A January report by United NY, the Center for Working Families, and the Strong Economy for All Coalition slamming the Metropolitan Transportation Authority (MTA) for its “expensive” and “risky” swap deals is getting new attention this week.

But there’s still not much there except a big distraction from the real challenge.

The background: the MTA borrows money by issuing debt, lots of it. Most of this debt carries a long-term, fixed interest rate, like most people’s mortgages. The MTA prefers debt with a fixed interest rate to protect it from sudden interest-rate spikes.

But the MTA borrows some money at “variable” interest rates — that is, they can go up if general interest rates go up, just like circa-2006 “teaser rate” mortgages.

To protect itself (and riders and taxpayers) from this risk, the MTA makes a deal with a bank under which if interest rates rise, the bank will pay the authority; if interest rates fall, the authority pays the bank.

This system makes a sort of sense. When interest rates are falling, the MTA is already saving money on its variable-rate debt (the interest rates on that debt fall too,), meaning the MTA has “extra” money to pay the banks on its swaps. When interest rates are rising, the MTA gets the “extra” money from the banks to pay the higher rates on the variable-rate debt.

Does hedging pose risks?

Sure.

One risk is that the hedge is imperfect: that is, when interest rates on variable debt rise, interest rates on the hedges don’t fall enough.

Another risk is that the MTA pays too much for its hedges, because the swap market isn’t properly regulated. Transactions don’t take place on public exchanges so that everyone can see what everyone else is paying.

But the report doesn’t present a sober analysis of these risks.

Instead, it says, more or less, that the MTA is getting hammered by the big bad banks because — boo hoo — the authority protected itself against rising interest rates, and … interest rates fell instead.

This complaint is like buying homeowners insurance and then complaining that your house didn’t burn down. You’re still getting the protection even though you don’t need it.

The groups’ remedy, too, is over the top. United NY et. al. say that the government should “demand that bank counterparties cancel swaps at no cost or renegotiate terms more in line with today’s interest rates.”

But whether these deals were good contracts or bad, they’re still contracts.

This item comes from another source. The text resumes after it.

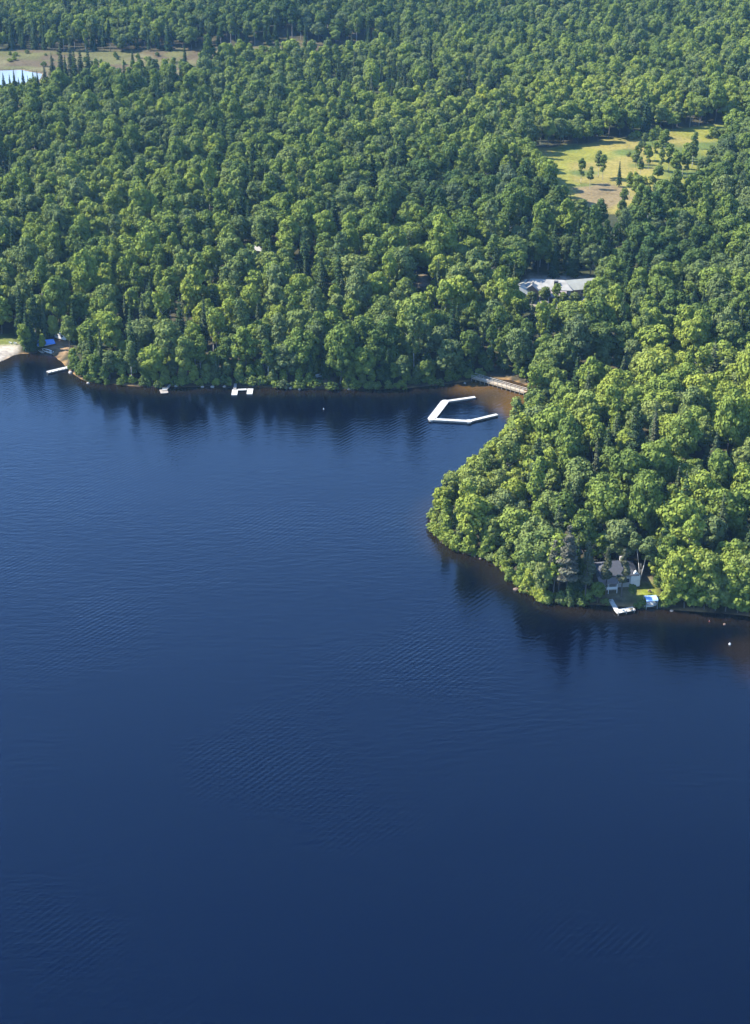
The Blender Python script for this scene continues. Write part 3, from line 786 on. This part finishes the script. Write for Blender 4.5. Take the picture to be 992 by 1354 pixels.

The government should hardly bully their counterparties into letting them out of commitments.

Indeed, such a move would increase costs to the MTA in the long run, as banks would charge extra for political risks.

And the MTA’s bigger problems would still remain: the fact that it even had $30.1 billion in debt as of last fall, and the fact that the debt will rise by more than a third in the next half-decade. Plus, there are rising pension and health costs for workers.

Speaking of which, the Transport Workers Union should be the first group to speak out against the idea of voiding long-term contracts when they’re inconvenient.